If you were going to design a mode that filled 2200 Hz, but did not use SS, and was as sensitive as possible in that bandwidth, how would you do it?

Tough question. I believe that on HF the best solution so far is Pactor-III

It would have to be highly resistant to fast Doppler shift also, but minimum S/N would be the most important parameter, as it would be used at UHF. So far, Olivia 16-500 seems to be the best compromise between minimum S/N and Doppler shift survival at UHF. The more narrow Olivia modes, even though more sensitive, do not decode as well if there is noticeable fast Doppler shift, and sometimes, not at all.

As you add more tones the bin width reduces. The only hope I see is using wide bins to accomodate Doppler, and perhaps, more tones, but that is not possible with 3 kHz radios. Perhaps it is a task for some SDR. I believe wider modes are not a problem in UHF. It may take more CPU power, and higher powered radios for simultaneous tones.

DominoEx is completely destroyed by the Doppler shift

Doppler is parasitic noise to DominoEx...

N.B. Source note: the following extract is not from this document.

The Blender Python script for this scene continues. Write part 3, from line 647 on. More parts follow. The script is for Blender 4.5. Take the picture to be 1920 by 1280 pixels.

and MFSK16 is not tolerant enough to drift to be usable at UHF. MT63-2000 covers 2000 Hz, has highly redundant FEC, but the minimum S/N is only -2 dB, so that is not an alternative.

Both seem to have been designed for HF, and MT63 seems to require a single ray dominant path. At times it works well, but I have not had luck with MT63, overall. MT63 has many carriers and narrow bins, not good for multipath with doppler.

What I am looking for is a mode that will copy under the visible and audible noise on UHF during deep fades, but survives fast Doppler shift. Olivia 16-500 makes it down to the noise, but not under, during deep fades. CW by ear is just slightly better than Olivia 16-500, and the note is very raspy sounding - much like Aurora communications.

But CW requires well trained operators...

There is a paper by Tim Giles about multitone modems for high latitude HF paths (PhD publication in Sweden) and he avoided sending in contiguous bins in wide Doppler spread conditions, and reassigned contiguous bins on the side to have a "wider hat" to catch the path shifted tones. That sacrifices thruput, but nevertheless, it is worthless to push nature. In that case, it is better to become its ally, and to me, wider spaced tones and reusing contiguous bins seems a good idea. I read it a long time ago and maybe I am not remembering all details, but it was interesting enough so I haven't lost the big picture.

The 3 kHz channel limit on HF is a straitjacket that might be avoided on VHF - UHF if clear frequencies are available and you need speed.

Another observation - most stations I copy on ROS 16 are reading a metric of -12 dB or greater. Only once have I copied a station (using 1 baud ROS) that was measuring a metric under -25 dB. Is the ROS "metric" supposed to correlate with the path S/N? I ask this because even the weakest ROS tones at 1 baud are still visible on the waterfall, whereas weak Olivia 32-1000 signals with a -12 dB minimum S/N stop decoding just about the time the tones become hard to see in the noise, but still can be heard faintly. It is a long way from even -25 dB S/N to -12 dB S/N, so I would expect if the metric is just another way to say S/N, I would not be able to see the tones, yet I can, and not only on the ROS waterfall, but on the DigiPan waterfall as well.

I really don't know what does "METRIC" mean in the ROS case, Skip. I really did not pay much attention to it, as most times there was packet or pactor QRM, being ROS so wide. What caught my attention is how bad it performs under QRM, having seen Olivia 500-16 under similar conditions unaffected. I believe I know the reasons, as you may as well know, but won't elaborate further about it on this list.